I never found a companion that was so companionable as solitude.
— Henry David Thoreau
Last winter my tax accountant asked me what I did at night at the cabin. He knew I worked during the day but how did I entertain myself at night? I told him I read and keep the fire tended and that I like being alone. At first, he looked dubious but then realized that his favorite time of the day was when he went home after work and settled on the couch with his cats and watched TV. He enjoyed the solitude, he admitted.

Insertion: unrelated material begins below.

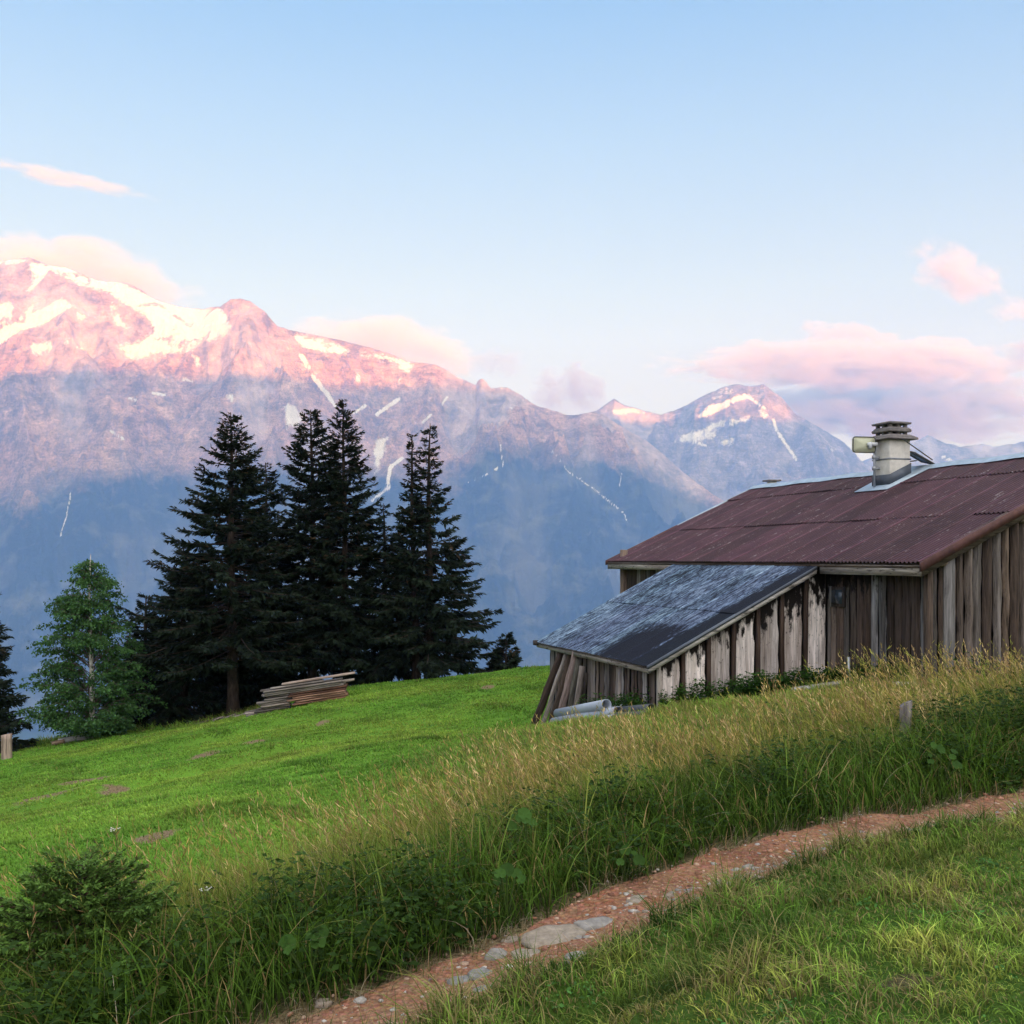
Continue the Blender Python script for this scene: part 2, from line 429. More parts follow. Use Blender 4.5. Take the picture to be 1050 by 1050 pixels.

A friend of mine reminded me that when I first bought the cabin, I felt some anxiety about what I was doing. I knew that spending so much time alone was different from what most people want, that it was a strange thing, for a woman, especially, to do. Most people seek out the company of others. But I knew I wasn’t the only one who craved solitude. There was my hero, Thoreau, who spent time alone at Walden Pond. And I have a kindred spirit in the man who inhabited the cabin adjoining mine, who lived there alone for 40 years.
Bill Waite was never totally isolated; especially in summer he had neighbors and friends nearby and even in winter he could drive down to Estes Park anytime and get groceries and interact with people. Yet, from what old timers tell me, he spent a lot of time alone, especially in the winter. I know he liked to read; he had a dog for companionship; and he would have kept busy with all the usual cabin chores: chopping wood, getting a fire going, hauling water from the creek. But I think people are still puzzled: what did he do with himself all day?
Those of us who spend time alone, especially in a beautiful setting, know that nothing needs to be done. At the cabin, during the day I work on my computer, but even when I’m not working, I never feel bereft or bored, like I need some distraction. Time slows down and you realize there’s no need to do anything. All you need is to be there, absorb everything that happens: the snow slowly falling, the flash of the blue wing of the jay, the wind that hums through the pines. Soon you’re in sync with the world, breathing in as it breathes in, breathing out together. How many people get to experience that?
My solitude, often broken by visits with neighbors and friends, lasts two or three days and then I’m back in Boulder and in the thick of the world. But I recently read an article about a man who disappeared into the mountains of the Northeast and lived without human contact for 15 years or so. His story only became known after he was arrested for breaking into summer cabins looking for food. When a reporter interviewed him, trying to figure out how someone could be so isolated for so long, his story was not one of loss or even loneliness but of experiencing a different reality than most of us do. For him, time wasn’t measured out but expanded to fit the day, and his perceptions of the world were so subtle that he was aware of everything. He existed in an almost kind of ecstasy, a deep and rich sense of the world.
As the world gets increasingly over-connected, so we need never spend time alone if we are plugged into our electronic devices, I can’t help but think that time away from that over-stimulated world will become a necessity. We need a way and time to connect with ourselves, which gets distanced with the busyness of our daily lives.
There’s a place you can go, and it’s right here. You don’t have to travel miles to the mountains or a faraway island. You can shut out the world, turn off your device, just for an hour or a day, and go deep into yourself, deeper than you could ever imagine.
What a wonderful piece Kathy.
Posted by: shoney | April 28, 2015 at 07:13 AM
I like this paragraph "As the world gets increasingly over-connected . . . We need a way and time to connect with ourselves . . ." Getting off the subject a bit— the word "connect" and your photo of aspen trees made me think of aspen tree roots. How they grow in large groupings, from a single seedling and the root system is long-lived. I like how aspen leaves move with a slight breeze.
Posted by: Brent Zeinert | May 02, 2015 at 04:38 AM
Great post Kathy. I really appreciate the insight about solitude and the importance of disconnecting from devices. It is wonderful food for thought and something I hope I can also attempt to do!